(DATASET EXCERPT)

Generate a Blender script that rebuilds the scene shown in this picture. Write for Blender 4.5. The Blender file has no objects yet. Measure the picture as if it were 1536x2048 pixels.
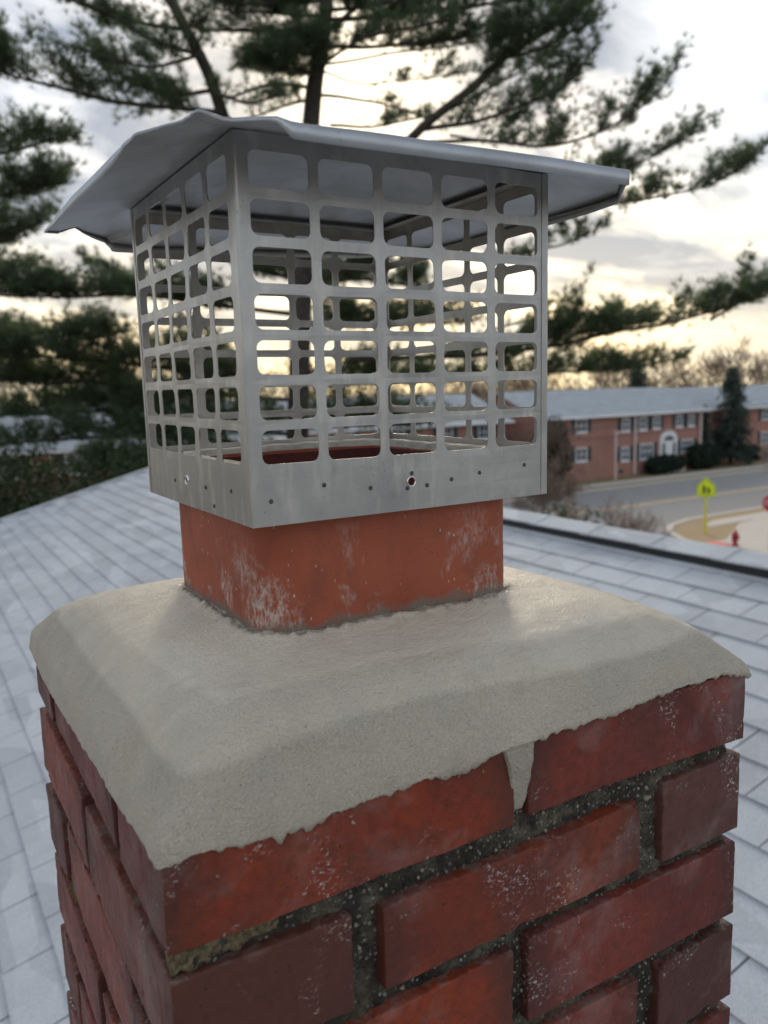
import bpy, bmesh, math, random
import numpy as np
from mathutils import Vector, Matrix

scene = bpy.context.scene
R = math.radians

# ------------------------------------------------------------------ camera
cam_data = bpy.data.cameras.new("camera")
cam = bpy.data.objects.new("camera", cam_data)
scene.collection.objects.link(cam)
CAM_POS = Vector((-0.0834, -0.3467, 0.2027))
c_right = Vector((0.85626153, -0.51585303, -0.02668053))
c_up = Vector((0.10136177, 0.11715305, 0.98792761))
c_fwd = Vector((0.50649974, 0.84862879, -0.15260143))
m = Matrix((c_right, c_up, -c_fwd)).transposed().to_4x4()
m.translation = CAM_POS
cam.matrix_world = m
cam_data.sensor_fit = 'VERTICAL'
cam_data.sensor_height = 36.0
cam_data.sensor_width = 27.0
cam_data.lens = 1613.84 / 2048 * 36.0
cam_data.clip_start = 0.01
cam_data.clip_end = 2000.0
cam_data.dof.use_dof = True
cam_data.dof.focus_distance = 0.56
cam_data.dof.aperture_fstop = 9.0
scene.camera = cam

# ------------------------------------------------------------------ sky + sun
SUN_AZ, SUN_EL = R(60), R(19)          # low sun behind thin cloud, straight ahead
SUN = Vector((math.cos(SUN_AZ) * math.cos(SUN_EL), math.sin(SUN_AZ) * math.cos(SUN_EL), math.sin(SUN_EL)))
world = bpy.data.worlds.new("World")
scene.world = world
world.use_nodes = True
wn, wl = world.node_tree.nodes, world.node_tree.links
wn.clear()
def wnode(t, **kw):
    n = wn.new(t)
    for k, v in kw.items(): setattr(n, k, v)
    return n
def wmath(op, a, b=None, clamp=False):
    n = wnode('ShaderNodeMath', operation=op, use_clamp=clamp)
    for i, v in enumerate((a, b)):
        if v is None: continue
        if isinstance(v, (int, float)): n.inputs[i].default_value = v
        else: wl.new(v, n.inputs[i])
    return n.outputs[0]
def wmix(f, a, b):
    n = wnode('ShaderNodeMix', data_type='RGBA')
    for i, v in ((0, f), (6, a), (7, b)):
        if isinstance(v, (int, float)): n.inputs[i].default_value = v
        elif isinstance(v, tuple): n.inputs[i].default_value = (*v, 1)
        else: wl.new(v, n.inputs[i])
    return n.outputs[2]
sky = wnode('ShaderNodeTexSky', sky_type='NISHITA', sun_disc=False)
sky.sun_elevation = SUN_EL
sky.sun_rotation = R(90) - SUN_AZ
sky.air_density = 1.2; sky.dust_density = 2.0
tc = wnode('ShaderNodeTexCoord')
sep = wnode('ShaderNodeSeparateXYZ'); wl.new(tc.outputs['Generated'], sep.inputs[0])
zc = wmath('MAXIMUM', sep.outputs[2], 0.0)
den = wmath('ADD', zc, 0.22)
cx = wmath('DIVIDE', sep.outputs[0], den); cy = wmath('DIVIDE', sep.outputs[1], den)
comb = wnode('ShaderNodeCombineXYZ'); wl.new(cx, comb.inputs[0]); wl.new(cy, comb.inputs[1])
def wnoise(scale, detail, rough, loc, dist=0.0):
    mp = wnode('ShaderNodeMapping'); mp.inputs['Location'].default_value = loc
    mp.inputs['Scale'].default_value = (1.0, 1.5, 1.0); mp.inputs['Rotation'].default_value = (0, 0, R(25))
    wl.new(comb.outputs[0], mp.inputs[0])
    n = wnode('ShaderNodeTexNoise'); n.inputs['Scale'].default_value = scale
    n.inputs['Detail'].default_value = detail; n.inputs['Roughness'].default_value = rough
    n.inputs['Distortion'].default_value = dist
    wl.new(mp.outputs[0], n.inputs['Vector'])
    return n.outputs[0]
def wramp(fac, stops):
    n = wnode('ShaderNodeValToRGB'); wl.new(fac, n.inputs[0])
    e = n.color_ramp.elements
    while len(e) < len(stops): e.new(0.5)
    for el, (p, c) in zip(e, stops):
        el.position = p; el.color = (*c, 1) if isinstance(c, tuple) else (c, c, c, 1)
    return n.outputs[0]
cover = wramp(wnoise(1.1, 7, 0.55, (3.1, 1.7, 0), 0.2), [(0.38, 0.0), (0.54, 1.0)])
shade = wramp(wnoise(1.5, 6, 0.55, (7.3, 2.2, 0), 0.5), [(0.49, 0.0), (0.67, 1.0)])
dot = wnode('ShaderNodeVectorMath', operation='DOT_PRODUCT')
wl.new(tc.outputs['Generated'], dot.inputs[0]); dot.inputs[1].default_value = SUN
dpos = wmath('MAXIMUM', dot.outputs['Value'], 0.0)
glow = wmath('POWER', dpos, 40.0)           # forward scatter of thin cloud round the hidden sun
halo = wmath('POWER', dpos, 260.0)
# thin cloud: bright, warm towards the sun; thick cloud: blue grey; the side opposite the sun is raised as added fill light
broad = wmath('POWER', wmath('MULTIPLY', wmath('ADD', dot.outputs['Value'], 1.0), 0.5), 2.0)
thin = wmix(glow, wmix(broad, (0.60, 0.615, 0.64), (0.50, 0.535, 0.585)), (1.05, 0.87, 0.60))
thick = wmix(glow, wmix(broad, (0.36, 0.385, 0.43), (0.165, 0.21, 0.285)), (0.46, 0.43, 0.39))
cloud = wmix(shade, thick, thin)
skyc = wnode('ShaderNodeMix', data_type='RGBA', blend_type='MULTIPLY'); skyc.inputs[0].default_value = 1.0
wl.new(sky.outputs[0], skyc.inputs[6]); skyc.inputs[7].default_value = (0.085, 0.085, 0.085, 1)
veil = wmix(0.45, skyc.outputs[2], (0.30, 0.39, 0.51))     # high thin haze over the blue
total = wmix(cover, veil, cloud)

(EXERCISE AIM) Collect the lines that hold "objects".

(EXERCISE SOLUTION)
Generate a Blender script that rebuilds the scene shown in this picture. Write for Blender 4.5. The Blender file has no objects yet. Measure the picture as if it were 1536x2048 pixels.
cam = bpy.data.objects.new("camera", cam_data)
scene.collection.objects.link(cam)